[378] in linux-net channel archive
Re: Linux 1.2.8 sudden death - SMC the cause?
daemon@ATHENA.MIT.EDU (Marek Michalkiewicz)
Fri May 26 17:21:22 1995
From: Marek Michalkiewicz <marekm@i17linuxb.ists.pwr.wroc.pl>
To: linux-net@vger.rutgers.edu
Date: Fri, 26 May 1995 21:29:54 +0200 (MET DST)
In-Reply-To: <hpa.2fc4d1ae.Swedes.have.more.fun@asgard.yggdrasil.com> from "H. Peter Anvin" at May 25, 95 06:53:13 pm
H. Peter Anvin:
> The SMC Ultra has a separate driver, and the WD 80x3 driver should not
> be used with it. This is almost certainly your problem. I suspect
> your kernel has the WD 80x3 driver compiled in, but not the SMC Ultra
> one. You need a kernel with the SMC Ultra driver compiled in.
Maybe the WD 80x3 driver shouldn't detect the SMC Ultra? IMHO it is
a bug if it does...
I had a lockup today with a WD8003-old. No users were logged in at that
time (I know because I had top running on one VC, I disabled the screen
saver, and the VC with top was active at the time of the lockup).
There was one possibly relevant message in /var/adm/debug:
eth0: Tx timed out, IRQ conflict? TSR=0x0, ISR=0x80, t=3099.

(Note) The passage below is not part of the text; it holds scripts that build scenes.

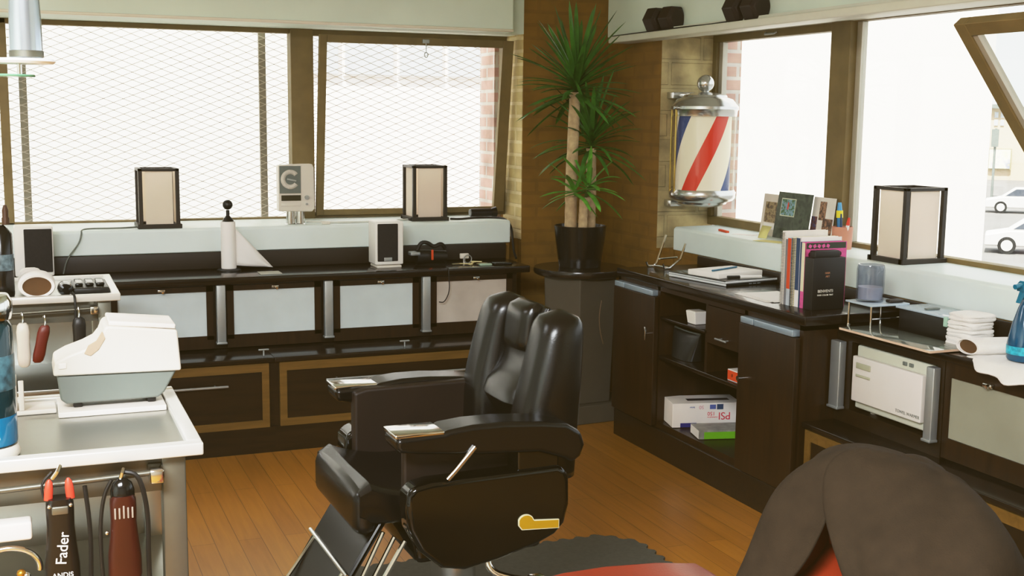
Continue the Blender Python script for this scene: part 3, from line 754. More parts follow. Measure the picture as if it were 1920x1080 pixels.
# ================================================================== CORNER: PEDESTAL, PLANT, BARBER POLE
pd = thing('pedestal', 'grey faceted pedestal with a round black top carrying the potted yucca', 'pedestal', (2.83, 5.93, 0))
def octa(rad, z, rot=0): return [(2.83 + rad * math.cos(rot + PI / 6 * 2 * i), 5.93 + rad * math.sin(rot + PI / 6 * 2 * i), z) for i in range(6)]
R0 = math.radians(-37 - 60 + 30 + 12)
MB().loft([octa(.2, .1, R0), octa(.225, .79, R0)]).build('column', PEDM, pd, bevel=.006)
MB().loft([octa(.26, 0, R0), octa(.25, .10, R0)]).build('plinth', PEDM, pd, bevel=.006)
MB().lathe([(.0, .79), (.235, .79), (.255, .80), (.26, .815), (.255, .832), (.0, .836)], (2.83, 5.93, 0), 48).build('top', PEDT, pd)
yp = thing('potted_yucca', 'tall potted yucca with pale canes and spiky green crowns in the corner', 'plant', (2.825, 5.93, .836))
MB().lathe([(.115, .836), (.135, .98), (.142, 1.04), (.145, 1.06), (.137, 1.062), (.132, 1.03), (0, 1.03)], (2.825, 5.93, 0), 40).build('pot', POTM, yp)
MB().lathe([(.128, 1.028), (.08, 1.036), (0, 1.04)], (2.825, 5.93, 0), 24).build('soil', SOIL, yp)
def cane(pts, r0, r1):
    rings = []; n = len(pts) * 5
    for k in range(n + 1):
        t = k / n; f = t * (len(pts) - 1); i = min(int(f), len(pts) - 2); p = Vector(pts[i]).lerp(Vector(pts[i + 1]), f - i)
        r = (r0 + (r1 - r0) * t) * (1 + .06 * noise.noise(Vector((0, 0, k * 1.7))) + (.05 if k % 2 else 0))
        rings.append([(p.x + r * math.cos(u), p.y + r * math.sin(u), p.z) for u in [2 * PI * i / 14 for i in range(14)]])
    return MB().loft(rings)
def leaf(m, base, az, el, L, w, droop):
    d0 = Vector((math.cos(az) * math.cos(el), math.sin(az) * math.cos(el), math.sin(el)))
    side = Vector((-math.sin(az), math.cos(az), 0)); p = Vector(base); rows = []; n = 8
    d = d0.copy()
    for k in range(n + 1):
        t = k / n; ww = w * (.55 + .9 * t) * (1 - t) ** .55 if t < 1 else 0
        up = side.cross(d).normalized()
        rows.append((p + side * ww + up * ww * .45, p.copy(), p - side * ww + up * ww * .45))
        d = (d + Vector((0, 0, -droop / n * (.4 + 1.6 * t)))).normalized(); p = p + d * (L / n)
    v = [q for r_ in rows for q in r_]; f = []
    for k in range(n):
        for j in (0, 1): f.append((k * 3 + j, k * 3 + j + 1, k * 3 + 4 + j, k * 3 + 3 + j))
    m._add(v, f)
def crown(top, n, L, w, elmin, elmax, seed, droop=.9, h=.12):
    rnd = random.Random(seed); m = MB()
    for i in range(n):
        t = i / n; el = elmin + (elmax - elmin) * t + rnd.uniform(-.15, .15); az = i * 2.39996 + rnd.uniform(-.25, .25)
        b_ = (top[0], top[1], top[2] - h * (1 - t) + .05)
        ll = L * rnd.uniform(.75, 1.12)
        sy = math.sin(az) * math.cos(el)
        lim = 6.50 - top[1]
        if sy * ll > lim: ll = max(.12, lim / sy)
        leaf(m, b_, az, el, ll, w * rnd.uniform(.8, 1.15), droop * rnd.uniform(.5, 1.2) * (1 - .6 * t))
    return m
c1 = cane([(2.758, 5.91, 1.03), (2.756, 5.91, 1.3), (2.775, 5.92, 1.78)], .033, .029).build('cane', CANE, yp)
c2 = cane([(2.895, 5.95, 1.03), (2.897, 5.95, 1.25), (2.892, 5.95, 1.48)], .028, .026).build('cane', CANE, yp)
c3 = cane([(2.80, 5.85, 1.03), (2.80, 5.84, 1.22)], .025, .022).build('cane', CANE, yp)
crown((2.78, 5.92, 1.83), 84, .37, .022, -.35, 1.4, 3, droop=.6, h=.12).build('foliage', LEAF, yp, ang=180)
crown((2.893, 5.95, 1.53), 58, .34, .019, -.25, 1.4, 5).build('foliage', LEAF, yp, ang=180)
crown((2.815, 5.82, 1.25), 16, .25, .021, -.3, 1.25, 11, h=.05).build('foliage', LEAFL, yp, ang=180)
crown((2.735, 5.82, 1.23), 11, .23, .019, -.35, 1.2, 18, h=.04).build('foliage', LEAFL, yp, ang=180)

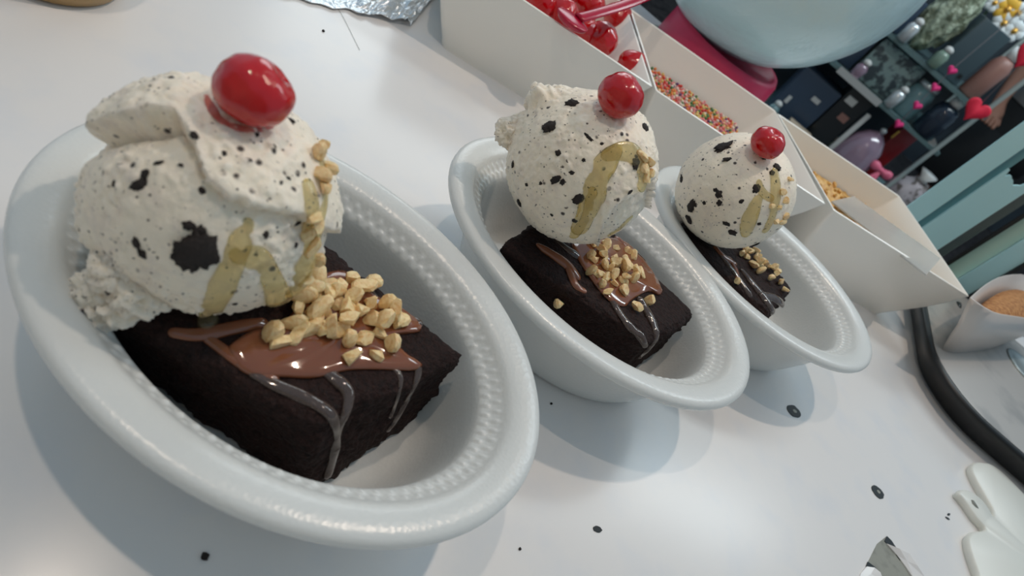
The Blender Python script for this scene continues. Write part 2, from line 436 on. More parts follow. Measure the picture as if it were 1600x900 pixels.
# caramel on the brownies
pool('caramel_pool', bv1, [(355, 545), (390, 520), (440, 508), (470, 470), (500, 432), (545, 428), (580, 460), (620, 480), (664, 500), (655, 520), (610, 528), (640, 560), (658, 570), (640, 580), (590, 578), (540, 580), (490, 592), (440, 590), (395, 588), (368, 570)], .22, CARAMEL, br1)
for d in ([(272, 520, 9), (310, 524, 12), (370, 512, 12), (410, 505, 10)], [(325, 530, 9), (350, 548, 10), (390, 575, 12), (425, 590, 11)]):
    drip('caramel_streak', bv1, d, CARAMEL, br1)
for d in ([(398, 585, 10), (430, 602, 11), (475, 622, 11), (514, 645, 11), (526, 672, 9), (522, 705, 9), (512, 740, 9)],
          [(498, 575, 9), (520, 590, 12), (543, 612, 11), (541, 640, 9), (528, 672, 9), (524, 700, 8)],
          [(630, 566, 9), (652, 574, 8), (648, 600, 6), (632, 630, 6), (618, 655, 6), (606, 672, 5)],
          [(612, 572, 6), (626, 590, 5), (620, 625, 4), (610, 650, 4)],
          [(575, 455, 8), (590, 474, 9), (620, 490, 9), (652, 505, 9)],
          [(640, 664, 6), (602, 690, 7), (575, 715, 6), (552, 740, 6)]):
    drip('caramel_drip', bv1, d, CARTHIN, br1)
pool('caramel_pool', bv2, [(890, 380), (930, 372), (985, 378), (1010, 400), (1034, 440), (1030, 462), (1012, 455), (985, 470), (975, 480), (950, 470), (925, 440), (905, 410)], .2, CARAMEL, br2)
for d in ([(842, 385, 6), (862, 398, 9), (885, 415, 10), (900, 432, 9)], [(888, 420, 7), (898, 445, 7), (912, 455, 5)], [(965, 375, 7), (990, 400, 9), (1012, 425, 9), (1028, 455, 7)]):
    drip('caramel_streak', bv2, d, CARAMEL, br2)
for d in ([(955, 468, 7), (968, 490, 7), (985, 512, 7), (1000, 525, 7), (1008, 540, 5)],
          [(1000, 470, 7), (1012, 490, 8), (1022, 510, 7), (1024, 528, 7), (1012, 545, 6), (1000, 556, 5)],
          [(872, 378, 6), (888, 392, 8), (912, 408, 7)]):
    drip('caramel_drip', bv2, d, CARTHIN, br2)
for d in ([(1118, 388, 5), (1130, 402, 6), (1146, 412, 6)], [(1140, 405, 5), (1150, 425, 5), (1152, 440, 4)]):
    drip('caramel_streak', bv3, d, CARAMEL, br3)
for d in ([(1160, 425, 6), (1180, 450, 7), (1196, 470, 8), (1206, 486, 7)], [(1190, 462, 8), (1212, 468, 8), (1224, 480, 7), (1222, 494, 5)], [(1126, 400, 4), (1150, 430, 5), (1172, 462, 4)]):
    drip('caramel_drip', bv3, d, CARTHIN, br3)

# ------------------------------------------------------------------ ice cream scoops
def uvpoly(poly, u):
    if u <= poly[0][0]: return poly[0][1]
    for (a, b), (c, d) in zip(poly, poly[1:]):
        if u <= c: return b + (d - b) * (u - a) / (c - a)
    return poly[-1][1]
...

(this was logged just before the lockup)
and here are messages logged during few hours after a reboot:
eth0: Tx timed out, IRQ conflict? TSR=0x40, ISR=0x80, t=276.
eth0: Tx timed out, IRQ conflict? TSR=0x40, ISR=0x80, t=251.
eth0: Tx timed out, IRQ conflict? TSR=0x40, ISR=0x80, t=23.
eth0: Tx timed out, cable problem? TSR=0x80, ISR=0x0, t=302.
(without a crash)
There are no IRQ conflicts in this machine as far as I know: it is
a 386 with an IDE hard disk.
eth0: WD80x3 at 0x380, 00 00 C0 90 12 94 assigning address 0xd0000
WD8003-old, IRQ 5, shared memory at 0xd0000-0xd1fff.
wd.c:v1.10 9/23/94 Donald Becker (becker@cesdis.gsfc.nasa.gov)
This is 1.2.8 with the latest fixes. Another machine running the same
kernel has a SMC 8013 card and has lockups too (not very often, usually
every few days). Unfortunately I have no other cards to try.
Is it possible for a 8390-based shared memory card to cause a bus hang?
Or maybe this is some other kernel problem? These lockups are not new
with 1.2.8 - I've seen them with late 1.1.x kernels too. Looks like
the new kernels are less stable than the early 1.1.x :-(.